Vogliono, non già tentare di unire la nazione promuovendo servizi simili su tutto il territorio nazionale o, almeno, dare pari opportunità a tutti i cittadini, come richiesto dalla Costituzione e dal buon senso. Al contrario, vogliono tornare all’Italia dei Comuni battendosi per le autonomie regionali. Ovviamente, di quelle regioni che stanno meglio e che vorrebbero rinchiudersi nel loro angusto territorio per paura di perdere quanto hanno accumulato, magari sulle spalle dei tanto deprecati e disprezzati meridionali, anzi terùn, perché rende meglio l’idea. La solidarietà, pietra angolare della nostra Costituzione, lo stesso documento su cui hanno giurato al momento della tanto agognata investitura, viene bellamente dimenticata, messa da parte.

L’uguaglianza di tutti i cittadini di fronte alla legge, invece di un’enunciazione di principio con cui attuare e promuovere il valore universale della solidarietà, è stata declassata a semplice frase ad effetto, senza alcuna ricaduta pratica.

Come a conoscenza di tutti, è di questi giorni l’altra brillante uscita del nostro super-ministro degli Interni: regionalizzare la scuola. Qualche anno addietro si strombazzava la possibilità, con l’autonomia scolastica, di ricevere, da parte delle istituzioni scolastiche, finanziamenti anche dai privati per progetti specifici. Sicuramente una bella cosa. Le varie industrie e le varie fabbriche presenti sul territorio, se adeguatamente stimolate e pungolate con progetti e proposte serie, potevano, e possono tuttora, mettere a disposizione delle stesse istituzioni risorse economiche e non solo.
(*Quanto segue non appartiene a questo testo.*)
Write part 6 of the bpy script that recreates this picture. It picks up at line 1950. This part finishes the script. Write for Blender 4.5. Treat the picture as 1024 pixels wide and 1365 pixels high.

Altra grande conquista, anche se non mancano le critiche in proposito, è l’alternanza scuola-lavoro. Permettere ai ragazzi di confrontarsi con il mondo del lavoro in modalità protetta potrebbe anche essere un fatto positivo. In tal modo, infatti, lo studente potrebbe rendersi conto, in maniera diretta, di cosa offra il mercato del lavoro e quindi scegliere la sua strada partendo da dati di fatto.

Piccolo particolare, piccolo ma non insignificante. Industrie, fabbriche, lavoro, al sud non ce ne sono! Allora, chi potrebbe finanziare le scuole? Il negozietto al dettaglio che può chiudere da un giorno all’altro? Dove trovare soggetti commerciali in grado di collaborare nell’espletamento dell’opportunità rappresentata dall’alternanza scuola-lavoro? Questa opportunità è stata esperita da numerose istituzioni scolastiche facendo ricorso alle associazioni di volontariato e del terzo settore. Per quanto sia una cosa estremamente positiva, per la scuola e per il volontariato, non è certo la stessa cosa di una fabbrica.

La regionalizzazione della scuola non farebbe altro se non aggravare ulteriormente questi già gravi problemi. Inoltre, ogni regione, senza il controllo, necessario per una politica olistica a livello nazionale, di un’autorità centrale in grado di coordinare tutto il sistema, seguirebbe una propria deriva, avendosi, come risultato finale, una scuola diversa in ogni regione. Con titoli di studio altrettanto diversi. Questo comporterebbe, come logica conseguenza, la mancanza di omogeneità nelle opportunità da parte degli alunni che verrebbero ad essere discriminati solo sulla base del loro luogo di nascita. Ancora, la mobilità tra le varie regioni si mantiene a livelli elevati. Cosa accadrebbe quando un ragazzo, uno studente, si troverebbe costretto a passare da una regione all’altra? Deve fare esami integrativi? Deve svolgere una prova di idoneità? Deve ripetere il corso di studio per essere al pari dei suoi coetanei stanziali?

Questo discorso va ad inserirsi nella grande problematica della disintermediazione, processo in atto ormai da tempo. Si sta, lentamente ma costantemente, svuotando di potere e di significato tutti gli enti intermedi. In questo modo si svuota anche la democrazia ed il potere di rappresentanza e di scelta che la Costituzione assegna al popolo. Vige sempre il motto latino Divide et impera!